Poco después, dice, pasó al pabellón de los evangélicos, en un golpetazo de suerte. Se había cansado de la presión de miembros de todas las bandas que tenía alrededor, que le incitaban a tatuarse como ellos. Ahora muestra con orgullo sus brazos fibrosos, los que ejercitó en los momentos de ocio en la prisión. Ninguno tiene rastro de tintas. Poco después de su cambio de pabellón, en el que solía dormir hubo un motín. En la confusión mataron a uno.

En prisión tuvo que aprender a jugar a caer en pie, ganar pocos enemigos —‘nadie nunca se salva de no tenerlos, ni siquiera los más bobos', dice—, y comportarse para ganarse el derecho de pasar todos los días festivos en casa, y alcanzar la victoria de la libertad.

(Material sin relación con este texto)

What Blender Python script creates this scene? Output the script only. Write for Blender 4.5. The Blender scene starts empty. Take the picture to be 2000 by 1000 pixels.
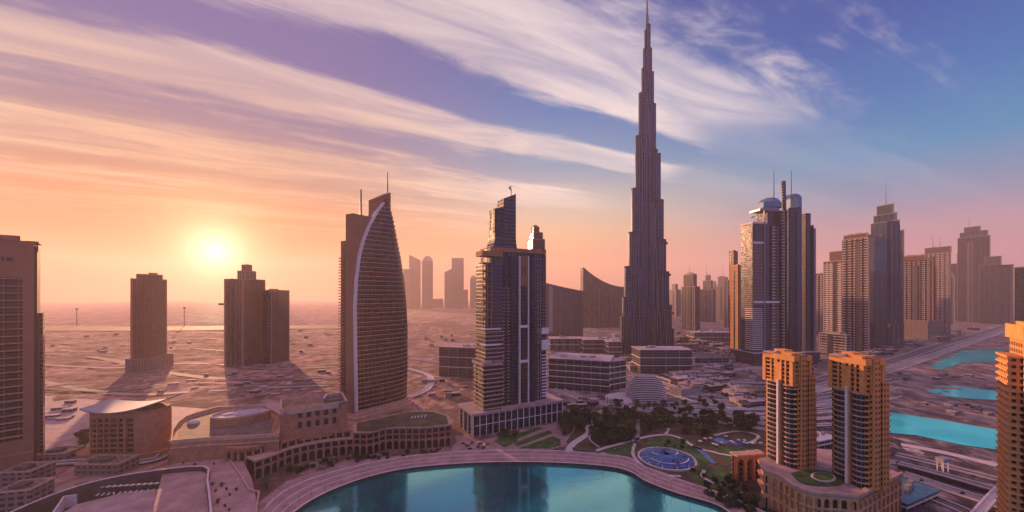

Pero se da cuenta que ese premio es una paradoja. La sociedad no apuesta por resocializar a nadie, lo que alimenta el círculo de la reincidencia. En la misma mesa en la que come, Alberto aterriza en todo lo que le falta por pagar: al final lo condenaron ‘a cinco años de cárcel, cinco años de inhabilitación de funciones públicas, diez años para no conseguir un empleo sin que desconfíen de él y toda la vida con el estigma de qu alguna vez fue un ladrón'.

*Los nombres de esta historia fueron cambiados por seguiridad.